Thursday, August 23, 2007

Is your food un-COOL?

With the continuing acrimony over contaminated or dangerous products coming from China, it's perhaps not surprising that Consumer Advocacy Groups are demanding more information for shoppers, such as country of origin labeling, or COOL. Not so fast. Industry players such as food processors, packers and grocery chains are resisting the requirement to provide this information - claiming that it would be 'onerous'.

An amazing 82% of U.S. shoppers want to know their food's country of origin, according to a survey released in March by the consumer advocacy group Food and Water Watch. And a Consumers Union survey in June found even stronger sentiment: 92% of respondents said imported-food labels should identify the country of origin.

This recent article in The Washington Post details the complex wrangling over several different bills, and the inconsistent application of COOL (e.g. fish vs. chicken vs. peanuts vs. produce).

Simultaneously, but independently, the Chinese authorities just announced a new mark, the CIQ mark, that will supposedly help consumers tell the difference between real and fake food.

The "CIQ" mark, which stands for China Inspection and Quarantine, guarantees that products have passed quality tests, according to a regulation unveiled by the General Administration of Quality Supervision, Inspection and Quarantine (AQSIQ).

It's not yet clear to us what would prevent the counterfeiter simply copying this mark... watch this space!

Wednesday, August 08, 2007

Questionable Virginity

article in this week's New Yorker magazine by Tom Mueller digs into the widespread problem of Italian olive oil adulteration - and downright counterfeiting. Lamp oil masquerades as 'extra-virgin', hazelnut oil as olive. As the number of food contamination and adulteration instances increases, this one is particularly interesting - as it has been going on for years ... thousands of years, in fact.

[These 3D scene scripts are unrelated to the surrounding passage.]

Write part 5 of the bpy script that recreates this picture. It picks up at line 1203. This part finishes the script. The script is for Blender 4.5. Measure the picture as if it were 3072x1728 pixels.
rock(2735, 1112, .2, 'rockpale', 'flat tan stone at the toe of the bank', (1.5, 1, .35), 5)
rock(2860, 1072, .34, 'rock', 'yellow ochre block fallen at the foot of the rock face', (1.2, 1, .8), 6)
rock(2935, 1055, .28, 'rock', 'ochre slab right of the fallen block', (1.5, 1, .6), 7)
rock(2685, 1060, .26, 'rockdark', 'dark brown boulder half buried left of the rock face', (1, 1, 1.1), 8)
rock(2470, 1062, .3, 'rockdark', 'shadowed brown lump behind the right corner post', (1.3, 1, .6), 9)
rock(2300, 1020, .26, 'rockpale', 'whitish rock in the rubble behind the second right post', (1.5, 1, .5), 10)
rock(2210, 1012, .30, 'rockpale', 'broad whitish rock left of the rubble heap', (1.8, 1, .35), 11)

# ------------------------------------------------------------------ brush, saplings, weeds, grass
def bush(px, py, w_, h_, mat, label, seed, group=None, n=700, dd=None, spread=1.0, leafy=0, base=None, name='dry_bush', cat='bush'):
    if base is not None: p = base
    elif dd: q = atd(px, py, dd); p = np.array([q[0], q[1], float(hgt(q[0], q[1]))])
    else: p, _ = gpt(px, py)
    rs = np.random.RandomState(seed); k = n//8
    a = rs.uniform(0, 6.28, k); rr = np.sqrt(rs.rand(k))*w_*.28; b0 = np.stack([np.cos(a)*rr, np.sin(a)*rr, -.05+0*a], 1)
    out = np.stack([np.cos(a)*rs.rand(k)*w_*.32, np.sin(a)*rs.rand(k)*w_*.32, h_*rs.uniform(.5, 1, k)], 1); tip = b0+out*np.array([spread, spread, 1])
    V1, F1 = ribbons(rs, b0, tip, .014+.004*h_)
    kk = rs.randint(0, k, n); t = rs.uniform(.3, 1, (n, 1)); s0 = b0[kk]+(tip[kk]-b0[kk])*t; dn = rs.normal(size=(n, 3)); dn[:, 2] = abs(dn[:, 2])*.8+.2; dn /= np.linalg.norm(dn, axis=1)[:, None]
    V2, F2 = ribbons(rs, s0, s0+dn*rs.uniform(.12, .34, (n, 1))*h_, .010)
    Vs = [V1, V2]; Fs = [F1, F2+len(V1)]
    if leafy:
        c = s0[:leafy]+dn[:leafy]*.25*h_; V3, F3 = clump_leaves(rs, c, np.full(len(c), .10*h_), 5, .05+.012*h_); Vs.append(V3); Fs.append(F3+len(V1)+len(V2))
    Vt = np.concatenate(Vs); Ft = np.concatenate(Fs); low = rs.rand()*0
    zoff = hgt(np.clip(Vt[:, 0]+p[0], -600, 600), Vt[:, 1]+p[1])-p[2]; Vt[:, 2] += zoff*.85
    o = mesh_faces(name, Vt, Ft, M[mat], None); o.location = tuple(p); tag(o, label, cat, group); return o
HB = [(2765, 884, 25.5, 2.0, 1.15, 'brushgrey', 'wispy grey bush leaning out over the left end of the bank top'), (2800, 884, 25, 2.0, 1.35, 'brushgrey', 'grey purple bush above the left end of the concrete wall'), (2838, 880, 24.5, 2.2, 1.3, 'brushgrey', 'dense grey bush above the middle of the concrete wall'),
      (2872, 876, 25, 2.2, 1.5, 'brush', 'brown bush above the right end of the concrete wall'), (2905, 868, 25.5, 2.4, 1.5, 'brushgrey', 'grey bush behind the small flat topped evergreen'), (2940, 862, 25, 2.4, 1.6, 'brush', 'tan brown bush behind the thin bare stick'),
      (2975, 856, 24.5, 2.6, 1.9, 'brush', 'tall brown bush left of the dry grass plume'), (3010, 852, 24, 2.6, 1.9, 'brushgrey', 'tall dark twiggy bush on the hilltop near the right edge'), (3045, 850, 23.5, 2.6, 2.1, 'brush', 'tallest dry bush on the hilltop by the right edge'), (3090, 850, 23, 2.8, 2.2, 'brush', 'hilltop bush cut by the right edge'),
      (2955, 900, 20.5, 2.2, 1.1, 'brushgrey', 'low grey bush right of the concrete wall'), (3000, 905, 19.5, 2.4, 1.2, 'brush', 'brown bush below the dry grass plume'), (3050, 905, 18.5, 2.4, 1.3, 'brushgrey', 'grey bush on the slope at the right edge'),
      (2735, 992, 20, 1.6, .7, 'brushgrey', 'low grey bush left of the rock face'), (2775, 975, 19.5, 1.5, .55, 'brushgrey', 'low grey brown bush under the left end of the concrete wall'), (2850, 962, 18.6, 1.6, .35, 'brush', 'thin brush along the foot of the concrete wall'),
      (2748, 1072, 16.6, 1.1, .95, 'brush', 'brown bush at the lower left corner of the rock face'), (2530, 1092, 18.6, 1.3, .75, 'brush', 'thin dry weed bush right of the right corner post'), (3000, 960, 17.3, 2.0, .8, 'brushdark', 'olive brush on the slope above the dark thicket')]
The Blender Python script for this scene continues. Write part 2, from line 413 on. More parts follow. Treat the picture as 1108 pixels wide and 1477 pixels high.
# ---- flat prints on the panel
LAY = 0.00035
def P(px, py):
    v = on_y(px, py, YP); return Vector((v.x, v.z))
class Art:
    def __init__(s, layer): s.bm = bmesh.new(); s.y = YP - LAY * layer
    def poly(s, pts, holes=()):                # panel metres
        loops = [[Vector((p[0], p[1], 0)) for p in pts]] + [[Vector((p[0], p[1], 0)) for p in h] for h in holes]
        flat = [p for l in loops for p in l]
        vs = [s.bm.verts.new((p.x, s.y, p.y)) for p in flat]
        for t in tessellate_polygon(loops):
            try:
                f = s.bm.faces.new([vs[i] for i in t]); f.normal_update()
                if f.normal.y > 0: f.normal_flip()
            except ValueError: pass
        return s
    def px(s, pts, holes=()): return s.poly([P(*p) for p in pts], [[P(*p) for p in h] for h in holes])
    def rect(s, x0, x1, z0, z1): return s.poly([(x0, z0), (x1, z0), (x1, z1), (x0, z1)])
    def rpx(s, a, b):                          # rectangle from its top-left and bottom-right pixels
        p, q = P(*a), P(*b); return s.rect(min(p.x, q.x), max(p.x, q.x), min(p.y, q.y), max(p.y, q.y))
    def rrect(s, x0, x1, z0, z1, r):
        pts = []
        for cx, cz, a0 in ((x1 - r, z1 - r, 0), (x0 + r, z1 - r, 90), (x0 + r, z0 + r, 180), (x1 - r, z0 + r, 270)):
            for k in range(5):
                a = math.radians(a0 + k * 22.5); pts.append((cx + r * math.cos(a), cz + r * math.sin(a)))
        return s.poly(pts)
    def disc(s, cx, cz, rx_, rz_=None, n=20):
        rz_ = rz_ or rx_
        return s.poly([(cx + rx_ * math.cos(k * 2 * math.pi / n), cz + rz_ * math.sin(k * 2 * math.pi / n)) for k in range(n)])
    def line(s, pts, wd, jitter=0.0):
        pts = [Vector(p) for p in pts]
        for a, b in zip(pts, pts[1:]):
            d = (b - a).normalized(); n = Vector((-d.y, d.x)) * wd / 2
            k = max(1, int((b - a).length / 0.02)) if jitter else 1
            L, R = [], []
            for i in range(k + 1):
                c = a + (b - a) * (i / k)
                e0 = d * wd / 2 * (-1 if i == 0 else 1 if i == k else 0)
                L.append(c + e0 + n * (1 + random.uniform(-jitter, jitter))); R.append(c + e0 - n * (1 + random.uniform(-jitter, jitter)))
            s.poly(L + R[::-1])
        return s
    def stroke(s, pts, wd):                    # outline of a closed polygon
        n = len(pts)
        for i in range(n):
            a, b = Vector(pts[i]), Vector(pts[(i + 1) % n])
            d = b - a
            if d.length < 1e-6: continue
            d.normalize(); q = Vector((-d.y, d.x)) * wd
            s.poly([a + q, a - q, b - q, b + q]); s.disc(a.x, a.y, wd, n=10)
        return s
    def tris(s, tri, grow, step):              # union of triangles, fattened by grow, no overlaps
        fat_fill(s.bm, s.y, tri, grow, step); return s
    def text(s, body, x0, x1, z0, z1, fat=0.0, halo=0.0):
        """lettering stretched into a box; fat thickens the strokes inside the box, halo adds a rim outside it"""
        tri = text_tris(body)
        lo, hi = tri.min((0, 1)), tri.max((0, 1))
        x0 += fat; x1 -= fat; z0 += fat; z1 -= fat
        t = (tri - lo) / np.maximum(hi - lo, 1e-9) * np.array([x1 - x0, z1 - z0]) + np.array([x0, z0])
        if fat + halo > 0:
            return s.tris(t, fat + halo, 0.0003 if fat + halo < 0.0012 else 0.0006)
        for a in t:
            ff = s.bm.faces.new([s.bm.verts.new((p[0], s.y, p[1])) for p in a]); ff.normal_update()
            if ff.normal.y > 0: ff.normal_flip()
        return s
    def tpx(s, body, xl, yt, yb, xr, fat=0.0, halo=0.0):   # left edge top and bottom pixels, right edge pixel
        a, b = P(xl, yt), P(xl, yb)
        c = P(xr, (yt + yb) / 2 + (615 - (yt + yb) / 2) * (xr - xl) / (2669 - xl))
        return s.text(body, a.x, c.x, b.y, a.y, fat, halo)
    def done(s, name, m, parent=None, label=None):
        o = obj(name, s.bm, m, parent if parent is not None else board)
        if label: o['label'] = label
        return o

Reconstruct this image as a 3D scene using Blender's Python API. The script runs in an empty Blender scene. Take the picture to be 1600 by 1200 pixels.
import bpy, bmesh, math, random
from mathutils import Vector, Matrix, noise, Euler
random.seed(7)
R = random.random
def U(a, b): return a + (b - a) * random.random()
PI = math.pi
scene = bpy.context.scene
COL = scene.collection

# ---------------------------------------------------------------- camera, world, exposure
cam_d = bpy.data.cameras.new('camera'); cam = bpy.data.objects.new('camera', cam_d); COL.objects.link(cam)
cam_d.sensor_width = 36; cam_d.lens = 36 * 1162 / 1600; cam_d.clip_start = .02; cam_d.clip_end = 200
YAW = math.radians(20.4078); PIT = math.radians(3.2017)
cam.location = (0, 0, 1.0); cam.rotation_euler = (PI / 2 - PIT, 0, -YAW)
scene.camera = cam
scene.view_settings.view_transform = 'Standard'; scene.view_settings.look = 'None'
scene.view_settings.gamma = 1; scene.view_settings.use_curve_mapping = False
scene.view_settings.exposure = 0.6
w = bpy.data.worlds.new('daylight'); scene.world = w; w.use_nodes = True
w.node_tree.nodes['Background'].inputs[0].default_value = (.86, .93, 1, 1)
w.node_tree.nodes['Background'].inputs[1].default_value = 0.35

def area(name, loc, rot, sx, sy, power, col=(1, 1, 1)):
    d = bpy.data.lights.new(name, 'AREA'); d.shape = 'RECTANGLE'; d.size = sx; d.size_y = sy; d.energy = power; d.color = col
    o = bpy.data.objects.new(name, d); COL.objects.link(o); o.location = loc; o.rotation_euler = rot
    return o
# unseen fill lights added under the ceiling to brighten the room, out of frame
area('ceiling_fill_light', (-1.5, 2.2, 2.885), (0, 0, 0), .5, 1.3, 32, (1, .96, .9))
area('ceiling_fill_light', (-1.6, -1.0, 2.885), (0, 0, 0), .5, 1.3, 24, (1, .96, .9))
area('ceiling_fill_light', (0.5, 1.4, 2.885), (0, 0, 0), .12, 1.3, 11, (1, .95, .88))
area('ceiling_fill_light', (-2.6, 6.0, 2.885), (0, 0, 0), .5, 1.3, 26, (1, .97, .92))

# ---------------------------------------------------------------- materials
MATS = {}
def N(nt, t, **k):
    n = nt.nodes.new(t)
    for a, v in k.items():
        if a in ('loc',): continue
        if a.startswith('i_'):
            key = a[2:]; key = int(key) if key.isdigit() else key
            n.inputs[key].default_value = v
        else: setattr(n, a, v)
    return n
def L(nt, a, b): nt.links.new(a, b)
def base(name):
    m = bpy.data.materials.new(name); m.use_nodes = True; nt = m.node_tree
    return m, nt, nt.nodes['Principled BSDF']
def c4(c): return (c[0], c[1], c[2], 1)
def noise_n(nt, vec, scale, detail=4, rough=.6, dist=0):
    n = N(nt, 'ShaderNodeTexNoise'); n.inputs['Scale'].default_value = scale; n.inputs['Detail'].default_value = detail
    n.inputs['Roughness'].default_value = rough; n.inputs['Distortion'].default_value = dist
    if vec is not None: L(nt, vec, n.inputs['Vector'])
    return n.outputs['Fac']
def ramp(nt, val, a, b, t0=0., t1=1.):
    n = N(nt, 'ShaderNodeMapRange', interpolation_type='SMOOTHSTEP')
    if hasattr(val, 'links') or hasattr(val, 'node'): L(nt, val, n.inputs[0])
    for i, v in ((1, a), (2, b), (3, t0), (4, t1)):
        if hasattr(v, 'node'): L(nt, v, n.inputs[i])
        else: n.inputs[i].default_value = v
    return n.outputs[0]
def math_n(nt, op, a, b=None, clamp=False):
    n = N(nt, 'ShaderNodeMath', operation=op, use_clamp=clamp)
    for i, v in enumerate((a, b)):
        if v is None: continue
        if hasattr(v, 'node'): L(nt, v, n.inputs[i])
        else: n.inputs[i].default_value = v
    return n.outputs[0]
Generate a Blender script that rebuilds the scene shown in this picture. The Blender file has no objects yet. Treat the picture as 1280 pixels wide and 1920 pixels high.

Amphorae from 211AD show evidence of extensive anti-fraud measures: each was painted with the exact weight of oil it contained, along with the name of the farm where the olives were pressed, the merchant who shipped the oil, and the official who verified this information before shipment.

So it seems that ePedigree and food traceability is not a new thing. In fact, it looks like the ancient Romans took more steps to prevent fraud that the Italians do today.